Students in southern Michigan and Pennsylvania are enjoying an extended summer vacation as a result of the first teachers' strikes of the new school year.

In Stockbridge, Mich., classes for 1,893 students were to open Tuesday but educators and support workers walked off their jobs Monday, their first day to report. It was Michigan's first walkout of the new school year.Some 4,700 students of the Mechanicsburg Area and Moshannan Valley school districts in Pennsylvania also got a reprieve from returning to classes as teachers walked out, canceling the first day of classes Tuesday.
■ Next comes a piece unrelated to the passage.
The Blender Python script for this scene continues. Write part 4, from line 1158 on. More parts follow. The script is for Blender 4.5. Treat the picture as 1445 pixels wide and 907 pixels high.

In Mechanicsburg, Pa., no further talks were scheduled after negotiations broke off Sunday between the school and its 208 teachers, said Carlin Wenger, spokeswoman for the Pennsylvania State Education Association, the state's largest teachers' union.

Job security and dismissal are said to be the stumbling blocks in reaching a tentative agreement between the district and its teachers.

The 79 striking teachers in the Moshannan Valley district are seeking increased salaries and benefits and plan to meet with district officials on Sept. 6, according to district board president Samuel Pollick.

The Pennsylvania Federation of Teachers, which represents about 100 districts, said four remained without a contract and one, Scranton, could lead to a strike by some 700 teachers next week.

Eight districts in the Philadelphia area are currently in negotiations, said Donald Morabito of the PSEA. While seven of those are authorized to call strikes, only West Chester, Penn Ridge, Spring Ford and Cheltenham school districts appear to be headed for strikes, he said.

In Stockbridge, Mich., negotiations with the district's teachers' union, an affiliate of the Michigan Education Association, were not slated to resume until Friday.

The strike at Stockbridge affects three MEA-affiliated unions representing some 250 teachers, food service and office workers as well as teachers' aides and bus drivers.